Argentine fossils heading home
by A.J. Flick on Nov. 29, 2007, under LocalU.S. court OK’s return of 4 tons, 3 dinosaur eggs seized at gem shows
The federal government has received a judge’s permission for an unusual deportation: three rare Argentinian dinosaur eggs and 4 tons of other fossils.
The fossils were seized after undercover Immigration and Customs Enforcement agents spotted the eggs at the 2006 Tucson Gem, Mineral & Fossil Showcase exhibit of Jose Lopez, of Argentina-based Rhodo Co.
U.S. District Court Judge Raner C. Collins last week granted the U.S. Attorney’s Office’s request to send the fossils back to their homeland.
Argentina enacted a law in 2003 forbidding the sale of its fossils.
After the fossils were seized, Lopez told agents he got them through a barter with another dealer, Hans Koser.
Collins said in his ruling that Argentinian law didn’t recognize Koser’s right to own the fossils, which made the trade with Lopez illegal. Also, Collins said, Lopez didn’t inform the Argentine government that he had the fossils and would export them.
Lopez didn’t contest the forfeiture of the fossils, court records show. He could not be reached for comment.

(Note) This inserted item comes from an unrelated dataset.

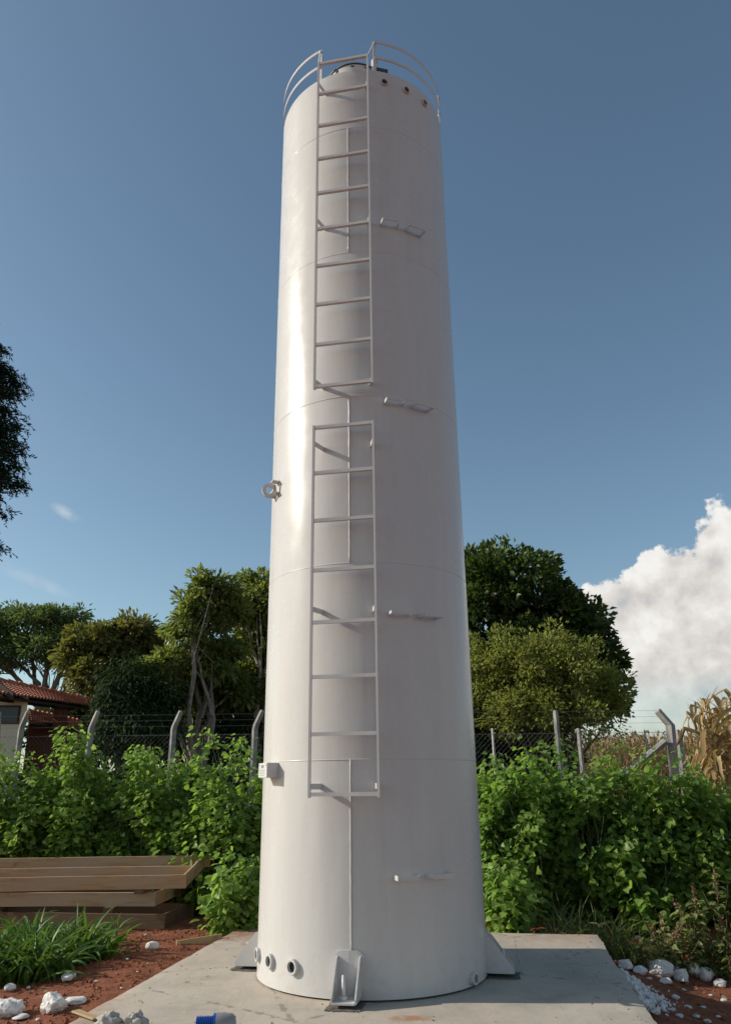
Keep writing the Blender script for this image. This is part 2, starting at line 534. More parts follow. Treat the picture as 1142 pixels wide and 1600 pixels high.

ICE agents and Arizona State University paleontologists sorted through a warehouse and found barrels and boxes of crab fossils, each of which was wrapped in Argentine newspapers.
One of the eggs sustained a lot of damage when it was extracted crudely from the earth, court records show.
Interpol archaeologist Tammy R. Hilburn, who examined the fossils, said scientific knowledge about the fossils also suffered.
“The items with which it lay for millennia would have revealed a great amount of information, but that information is now lost forever,” Hilburn wrote in court records.
“If it can be determined through investigation where these items were extracted, then more information related to the scientific record can be recovered – a rare occurrence.”
No criminal charges were filed in the case.
Sauropods, or “lizard-hipped” dinosaurs, are believed to be the largest animals that lived on land – some up to 60 feet tall – and lived from 65 million to 180 million years ago.
The Sonorasaurus thompsoni, discovered by an amateur fossil hunter in 1994 in the southern Arizona desert, belongs to the sauropod family. A Sonorasaurus model is on display at the Arizona-Sonora Desert Museum, 2021 N. Kinney Road.